Des conditions de travail qui posent question. "Deux enquêtes pour traite d'êtres humains" ont été ouvertes dans le cadre des vendanges en Champagne, a annoncé ce vendredi le parquet de Châlons-en-Champagne, en Champagne. Cette décision intervient après la fermeture par la préfecture de la Marne d'hébergements collectifs de vendangeurs à Nesle-le-Repons, dans la Marne, jugés "insalubres" et "indignes".

La vice-procureure de Châlons-en-Champagne Céline Fassey a précisé à l'AFP que l'ouverture de ces enquêtes vise "plusieurs sociétés", sans davantage de précisions sur les faits présumés ni les entreprises visées.

Elles n'ont en revanche "aucun lien avec les décès des vendangeurs", a-t-elle indiqué, alors que quatre vendangeurs sont morts en Champagne depuis début septembre.

Quatre morts en quelques jours

"Deux hommes ont trouvé la mort ces derniers jours alors qu'ils étaient aux vendanges sur notre ressort", avait indiqué le parquet de Châlons-en-Champagne dans un premier communiqué mi-septembre, mais "aucune infraction" n'avait alors été relevée.

Une femme était par ailleurs morte chez elle, après avoir fait un "malaise" quelques jours plus tôt, quand elle faisait les vendanges.

Enfin une quatrième personne, un homme de 19 ans, est morte à l'hôpital après avoir "chuté d'un enjambeur" le 8 septembre à Rilly-la-Montagne, dans la Marne. Une affaire dépendant du parquet de Reims.
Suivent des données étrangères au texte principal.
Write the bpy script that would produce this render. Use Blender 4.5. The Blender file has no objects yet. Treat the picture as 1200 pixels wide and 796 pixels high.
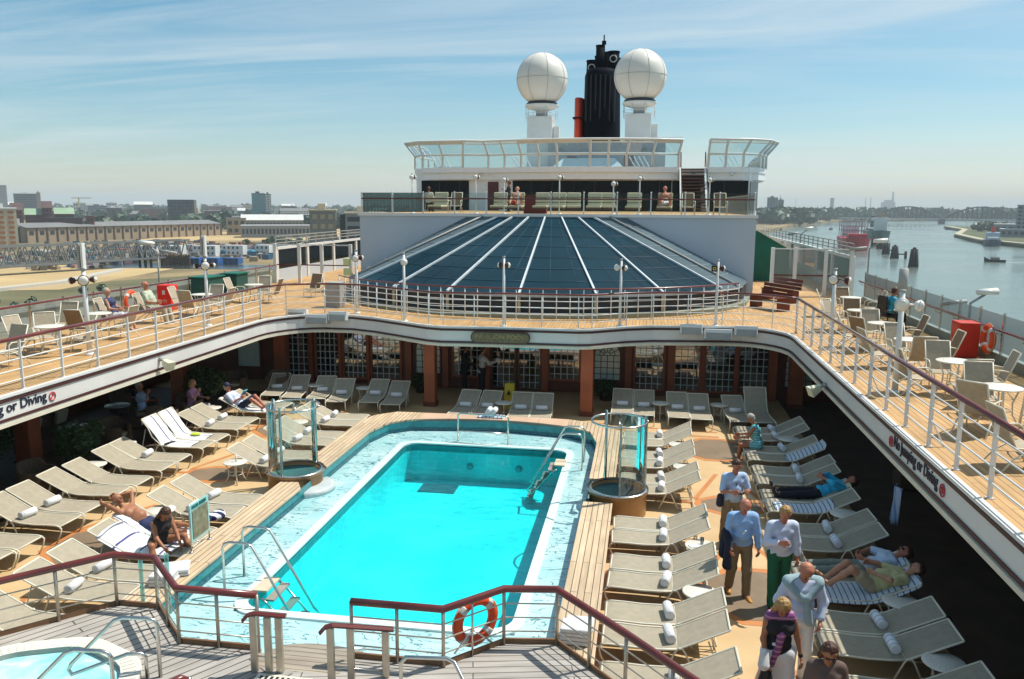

L'appel à des sous-traitants "sans contrôle", selon la CGT

Le comité régional CGT avait mentionné vendredi l'ouverture d'une enquête par ce parquet, dénonçant, dans une lettre ouverte à la préfète du Grand-Est, "des méthodes intolérables concernant l'utilisation des saisonniers".

"Les donneurs d'ordre font appel à des sous-traitants en cascade sans aucun contrôle, mettant en danger la vie des saisonniers issus d'Afrique de l'Ouest", pointe le syndicat, décrivant des situations de "malnutrition" et de "santé précaire".

La préfecture de la Marne avait ordonné le 15 septembre la fermeture à Nesle-le-Repons d'hébergements jugés "indignes" et "insalubres" de saisonniers "provenant dans leur grande majorité d'Afrique de l'Ouest". Elle avait enjoint à la propriétaire, également employeur des travailleurs, de prendre à sa charge le relogement des salariés des sites concernés.

Une "omerta" dans le milieu de la vigne?

José Blanco, secrétaire général de l'intersyndicat CGT du Champagne, avait alors fustigé auprès de l'AFP "l'omerta" qui règne "dans le monde du Champagne".

"Tout le monde ferme les yeux parce que c'est le raisin le plus cher du monde", avait-il regretté.

La Confédération paysanne, syndicat agricole marqué à gauche, a pour sa part demandé vendredi un "plan de vigilance et d'amélioration des conditions de travail et de rémunération" pour les saisonniers.

Fin août, les vignerons de Champagne ont obtenu de l'État un assouplissement des règles d'hébergement des travailleurs saisonniers pendant les vendanges. Ils peuvent notamment accueillir jusqu'à dix saisonniers par chambre, contre six auparavant.

Quatre gérants de trois sociétés de prestations viticoles avaient été condamnés en septembre 2020 à des peines de six mois à trois ans de prison avec sursis, pour avoir fourni de la main d'oeuvre employée dans des conditions indignes.